-- Exercise aim --
Keep only the lines where "scene" appears.

start

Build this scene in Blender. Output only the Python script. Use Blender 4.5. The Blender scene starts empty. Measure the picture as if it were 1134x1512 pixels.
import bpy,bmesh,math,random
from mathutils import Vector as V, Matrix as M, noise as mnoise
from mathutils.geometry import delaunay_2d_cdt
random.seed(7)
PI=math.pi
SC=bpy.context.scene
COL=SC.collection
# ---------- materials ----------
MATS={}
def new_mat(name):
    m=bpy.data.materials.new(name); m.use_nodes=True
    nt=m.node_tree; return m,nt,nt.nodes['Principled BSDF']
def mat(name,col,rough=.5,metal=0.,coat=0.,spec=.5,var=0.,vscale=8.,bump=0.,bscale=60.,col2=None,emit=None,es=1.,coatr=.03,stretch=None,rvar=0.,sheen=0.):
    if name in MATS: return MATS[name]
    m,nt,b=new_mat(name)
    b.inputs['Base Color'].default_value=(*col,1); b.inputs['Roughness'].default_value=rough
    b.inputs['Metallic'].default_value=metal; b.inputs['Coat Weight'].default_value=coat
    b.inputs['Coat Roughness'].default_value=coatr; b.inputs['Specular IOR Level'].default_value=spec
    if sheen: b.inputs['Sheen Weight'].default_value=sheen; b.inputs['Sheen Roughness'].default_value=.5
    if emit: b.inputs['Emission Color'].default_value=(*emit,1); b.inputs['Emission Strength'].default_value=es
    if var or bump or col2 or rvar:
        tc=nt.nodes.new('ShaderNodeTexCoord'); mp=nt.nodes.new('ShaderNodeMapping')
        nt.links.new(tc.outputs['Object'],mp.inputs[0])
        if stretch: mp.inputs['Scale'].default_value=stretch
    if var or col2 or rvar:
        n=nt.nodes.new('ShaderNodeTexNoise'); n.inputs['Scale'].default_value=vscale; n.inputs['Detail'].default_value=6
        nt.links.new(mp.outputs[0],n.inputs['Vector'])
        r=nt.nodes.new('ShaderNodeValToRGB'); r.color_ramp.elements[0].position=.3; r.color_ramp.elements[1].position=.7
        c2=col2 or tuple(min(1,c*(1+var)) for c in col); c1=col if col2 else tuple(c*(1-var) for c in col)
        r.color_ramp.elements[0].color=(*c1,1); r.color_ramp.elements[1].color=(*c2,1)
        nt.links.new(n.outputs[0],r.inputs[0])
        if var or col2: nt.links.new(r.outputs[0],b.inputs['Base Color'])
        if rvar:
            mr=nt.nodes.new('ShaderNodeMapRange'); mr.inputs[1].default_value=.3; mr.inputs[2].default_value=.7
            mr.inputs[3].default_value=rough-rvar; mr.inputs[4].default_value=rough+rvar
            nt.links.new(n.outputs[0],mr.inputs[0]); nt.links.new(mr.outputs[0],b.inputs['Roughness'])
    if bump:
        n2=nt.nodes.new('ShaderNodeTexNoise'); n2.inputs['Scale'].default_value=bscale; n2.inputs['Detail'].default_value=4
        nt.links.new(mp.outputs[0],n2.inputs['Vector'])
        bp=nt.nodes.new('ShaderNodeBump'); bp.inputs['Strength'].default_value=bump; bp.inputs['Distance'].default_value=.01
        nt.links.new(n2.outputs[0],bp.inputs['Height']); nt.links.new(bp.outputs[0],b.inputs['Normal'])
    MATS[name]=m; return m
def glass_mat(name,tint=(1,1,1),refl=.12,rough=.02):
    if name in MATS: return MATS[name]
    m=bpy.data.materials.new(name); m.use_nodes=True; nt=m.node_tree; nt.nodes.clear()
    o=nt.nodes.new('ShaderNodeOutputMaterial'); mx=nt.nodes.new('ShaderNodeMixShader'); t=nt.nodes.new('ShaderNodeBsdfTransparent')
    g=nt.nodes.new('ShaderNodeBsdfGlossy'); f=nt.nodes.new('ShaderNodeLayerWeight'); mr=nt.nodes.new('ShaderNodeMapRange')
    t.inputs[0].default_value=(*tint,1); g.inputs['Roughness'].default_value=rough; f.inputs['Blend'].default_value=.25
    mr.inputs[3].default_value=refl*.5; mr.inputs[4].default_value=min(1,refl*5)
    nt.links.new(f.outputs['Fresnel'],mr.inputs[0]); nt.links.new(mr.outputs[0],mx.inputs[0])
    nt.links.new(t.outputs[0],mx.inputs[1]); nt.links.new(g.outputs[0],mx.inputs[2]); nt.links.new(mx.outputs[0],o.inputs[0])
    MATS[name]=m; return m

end

-- Full response --
Build this scene in Blender. Output only the Python script. Use Blender 4.5. The Blender scene starts empty. Measure the picture as if it were 1134x1512 pixels.
SC=bpy.context.scene